Monday, April 23, 2012

Monday morning...

I wish I had something exciting to post this morning, but it's pretty quiet.

The Justice Building Blog has been doing an excellent job covering all of the election action, including Rod Vereen's decision to run against Kathy Fernandez-Rundle.  Thank goodness that the public defender, Carlos Martinez, is unopposed.  Carlos deserves it, and he is a good guy.  It's incredible to me that we elect the public defender -- can you imagine a contested election.  What would you run on?  That you fight for indigent defendants more than the other guy.  Not sure that would help...

The John Edwards trial is starting today, and opening statements are due in Clemens this morning. Two pretty wasteful prosecutions if you ask me.

George Will has a good op-ed about why juveniles should never be sentenced to life without the possibility of parole here:

In 1958, the court said: “The [Eighth] Amendment must draw its meaning from the evolving standards of decency that mark the progress of a maturing society.” Justice Antonin Scalia has warned: “A society that adopts a bill of rights is skeptical that ‘evolving standards of decency’ always ‘mark progress,’ and that societies always ‘mature,’ as opposed to rot.” But even the “originalist” Scalia, although disposed to construe the Constitution’s terms as they were understood when ratified, would today proscribe some late-18th-century punishments, such as public lashing and branding.
Denying juveniles even a chance for parole defeats the penal objective of rehabilitation. It deprives prisoners of the incentive to reform themselves. Some prisons withhold education, counseling and other rehabilitation programs from prisoners ineligible for parole. Denying these to adolescents in a period of life crucial to social and psychological growth stunts what the court in 2005 called the prisoner’s “potential to attain a mature understanding of his own humanity.” Which seems, in a word — actually, three words — “cruel and unusual.”
 
ATL covers the most influential lawyers (according to Time) here, and the Washington Post explains that lawyers are pretty careful in the Supreme Court when arguing legislative intent.  That's all I have for now.  Email me some tips!


10 comments:

CAPTAIN JUSTICE said...

DOM. I'll take that as a compliment ;) and we always enjoy reading your posts as well.

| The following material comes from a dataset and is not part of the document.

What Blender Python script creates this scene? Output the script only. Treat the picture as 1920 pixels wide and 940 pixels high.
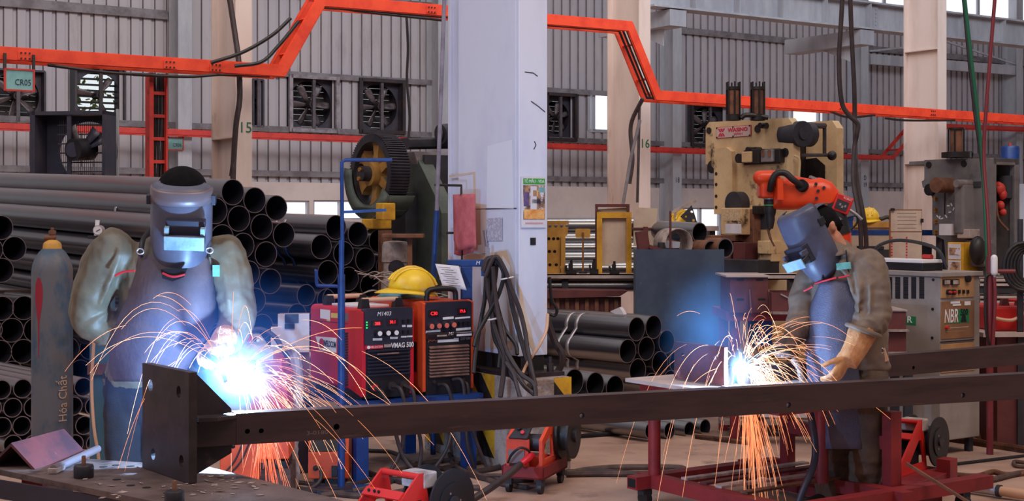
import bpy, math, random
from mathutils import Vector, Matrix, noise
from mathutils.geometry import tessellate_polygon
V = Vector
SC = bpy.context.scene
COL = SC.collection
for _o in list(bpy.data.objects):
    bpy.data.objects.remove(_o)
random.seed(7)

# ---------------------------------------------------------------- camera
F, HX, HY, CZ = 2667.0, 960.0, 408.0, 1.55
_cd = bpy.data.cameras.new('camera')
_cd.sensor_width = 36.0
_cd.lens = F * 36.0 / 1920.0
_cd.shift_y = (HY - 470.0) / 1920.0
_cd.clip_end = 300
cam = bpy.data.objects.new('camera', _cd)
COL.objects.link(cam)
cam.location = (0, 0, CZ)
cam.rotation_euler = (math.pi / 2, 0, 0)
SC.camera = cam

# ---------------------------------------------------------------- exposure, sky, sun, big lights
SC.view_settings.view_transform = 'Standard'
SC.view_settings.look = 'None'
SC.view_settings.gamma = 1
SC.view_settings.use_curve_mapping = False
SC.view_settings.exposure = 0.0

w = bpy.data.worlds.new('sky')
SC.world = w
w.use_nodes = True
nt = w.node_tree
nt.nodes.clear()
_tc = nt.nodes.new('ShaderNodeTexCoord')
_sx = nt.nodes.new('ShaderNodeSeparateXYZ')
_rp = nt.nodes.new('ShaderNodeValToRGB')
_bg = nt.nodes.new('ShaderNodeBackground')
_ou = nt.nodes.new('ShaderNodeOutputWorld')
nt.links.new(_tc.outputs['Generated'], _sx.inputs[0])
nt.links.new(_sx.outputs['Z'], _rp.inputs[0])
_rp.color_ramp.elements[0].position = 0.0
_rp.color_ramp.elements[0].color = (0.30, 0.27, 0.31, 1)
_rp.color_ramp.elements[1].position = 0.75
_rp.color_ramp.elements[1].color = (1.0, 0.93, 0.98, 1)
def _mr(src, a, b, x, y):
    q = nt.nodes.new('ShaderNodeMapRange'); q.interpolation_type = 'SMOOTHSTEP'
    for i, v in enumerate((a, b, x, y)): q.inputs[i + 1].default_value = v
    nt.links.new(src, q.inputs[0]); return q.outputs[0]
# the overcast sky is brightest low down beyond the back wall
_my = _mr(_sx.outputs['Y'], 0.35, 0.7, 0, 1); _mz = _mr(_sx.outputs['Z'], 0.12, 0.30, 1, 0)
_mm = nt.nodes.new('ShaderNodeMath'); _mm.operation = 'MULTIPLY'; nt.links.new(_my, _mm.inputs[0]); nt.links.new(_mz, _mm.inputs[1])
_mx = nt.nodes.new('ShaderNodeMix'); _mx.data_type = 'RGBA'; nt.links.new(_mm.outputs[0], _mx.inputs[0])
nt.links.new(_rp.outputs[0], _mx.inputs[6]); _mx.inputs[7].default_value = (2.3, 2.5, 2.6, 1)
nt.links.new(_mx.outputs[2], _bg.inputs[0])
nt.links.new(_bg.outputs[0], _ou.inputs[0])
_bg.inputs[1].default_value = 0.35

def area(name, loc, target, sx, sy, power, col):
    l = bpy.data.lights.new(name, 'AREA')
    l.shape = 'RECTANGLE'
    l.size, l.size_y, l.energy, l.color = sx, sy, power, col
    o = bpy.data.objects.new(name, l)
    COL.objects.link(o)
    o.location = loc
    d = V(target) - V(loc)
    o.rotation_euler = d.to_track_quat('-Z', 'Y').to_euler()
    return o
# unseen area lamps added overhead as warm and cool fill for hall and wall
area('overhead_fill', (5, 3, 11), (1, 12, 1), 10, 4, 800, (1.0, 0.84, 0.72))
area('overhead_fill', (-7, 2, 9), (0.5, 11, 1), 8, 3, 420, (0.95, 0.92, 1.0))
area('overhead_fill', (-3, 13.5, 11.5), (-6, 29, 3.5), 14, 3, 1050, (1.0, 0.90, 0.84))
area('overhead_fill', (9, 17, 12), (8, 36, 4), 16, 4, 1700, (0.76, 0.87, 1.0))

# ---------------------------------------------------------------- helpers
A = math.radians(34)
U = V((math.cos(A), math.sin(A), 0))
NV = V((-math.sin(A), math.cos(A), 0))      # away from the camera, square to the wall

def P(x, y, d):
    return V(((x - HX) / F * d, d, CZ + (HY - y) / F * d))
def ray(x, y):
    return V(((x - HX) / F, 1.0, (HY - y) / F))
def hit(x, y, p0, n):
    r = ray(x, y); c = V((0, 0, CZ))
    t = (V(p0) - c).dot(n) / r.dot(n)
    return c + r * t
def onfloor(x, y, z=0.0):
    r = ray(x, y)
    return V((0, 0, CZ)) + r * ((z - CZ) / r.z)

class Fr:
    """a thing's own frame: base point and turn about the vertical"""
    def __init__(s, loc, rz=A):
        s.loc = V(loc); s.rz = rz
        s.ex = V((math.cos(rz), math.sin(rz), 0)); s.ey = V((-math.sin(rz), math.cos(rz), 0))
    def loc_of(s, p):
        q = V(p) - s.loc
        return V((q.dot(s.ex), q.dot(s.ey), q.z))
    def hx(s, px, py, x=0.0):
        return s.loc_of(hit(px, py, s.loc + s.ex * x, s.ex))
    def hy(s, px, py, y=0.0):
        return s.loc_of(hit(px, py, s.loc + s.ey * y, s.ey))
    def at(s, px, py, d):
        return s.loc_of(P(px, py, d))

def lin(c):
    return tuple(((v / 255) / 12.92 if v / 255 <= 0.04045 else ((v / 255 + 0.055) / 1.055) ** 2.4) for v in c)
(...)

More interesting election coverage to follow in the coming weeks.

Cap Out .....

Anonymous said...

Good investiture for judge Brannon last Friday. Coast Guard Vice Admiral Harvey Johnson spoke, along with Judge Williams and AFPD Bob Adler

Anonymous said...

The justice building blog has really gone to hell since the Captain has taken over.

Anonymous said...

In a hand basket.

Anonymous said...

No comment on Omar Malone running against Rob and kfr for the Sao position? Go Omar!

Anonymous said...

Rod, not Rob - get spell check on your Google machine.

Anonymous said...

Omar has my vote.

Anonymous said...

The Justice Building Blog has actually been a lot better. Especially since Rump hole has now become a Judge. I wonder whether Judge Rump hole will disqualify himself on every case where he disrespected the lawyers who now have to appear before him when he was running the blog. I also wonder whether the Captain will allow blog posts about every little stupid thing Rump hole now does in his new position as a Judge. Hmmmm.

Anonymous said...

Nolle proses for everybody!!!

Anonymous said...

whoa-- when did rump become a judge?